Let me tell you how this whole Y Project FAQ thing went down. Honestly, it started kinda messy. I thought I’d just grab the Y Project thing and get rolling, but nah, not that easy.

First off, I jumped right in, thinking it was gonna be smooth sailing. Opened it up, tried setting up a basic task. Boom! First error message hits me right in the face. Tried again, same junk. I was scratching my head like, “Really? Day one?”
Figuring Out the Weird Stuff
So I hit the forums. Searched for days, felt like everyone else somehow just got it. Found this old post buried deep that mentioned the exact error. Turned out I needed to poke around in a specific settings file – totally wasn’t in the install guide anywhere. Why hide this stuff?
- Changed that random value from True to False.
- Wiped the cache folder manually (the docs said this was automatic… sure it was).
- Crossed my fingers and hit restart.
Fired back up, and it actually worked. Small win, felt good. Took me like three hours for something that should take three minutes.
The FAQ Black Hole
Working with it more, common problems kept popping up:
- My widgets kept vanishing after saving.
- Exporting things gave wildly different file sizes each time.
- The auto-sync feature just decided to nap some days.
The official FAQ? Useless. Half the answers felt like they were written for a different project. Stuff like “check your permissions” – but nowhere actually tells you how to do that in Y Project’s settings.

Got so frustrated, I started keeping my own notes. Every little fix, every weird workaround I found on Reddit or some obscure GitHub comment from 2021. Wrote down exactly what I did, step-by-step, like telling someone who has zero clue.
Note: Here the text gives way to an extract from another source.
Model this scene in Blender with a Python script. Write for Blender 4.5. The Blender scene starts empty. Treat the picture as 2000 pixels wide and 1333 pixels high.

Breaking Point & Why This FAQ Exists
Remember that big deadline last month? Yeah. Spent an entire Sunday trying to fix a connection bug. Official FAQ said “restart the service.” Did that, nope. Reinstalled, twice. Nothing. Found this thread where someone casually mentioned a conflict with a background app I’d had running forever. Turned it off, fixed instantly. Lost a whole weekend for nothing. That was it.
That’s when I snapped. Spent the next week grinding. Took every stupid, frequent problem I kept seeing people complain about – the ones I wrestled with too – and wrote real answers.
- Not vague “check the logs” junk.
- Actual steps: “Go here, click this, type this exact thing.”
- Common mistakes like forgetting that one setting everyone misses.
- Included my weird fixes that actually worked.
Put it all together in a doc, plain language, no fluff. Why bother? Cause figuring it out alone sucked. Now I can just point people to this, save them a headache. Look at me, doing community service now. The irony.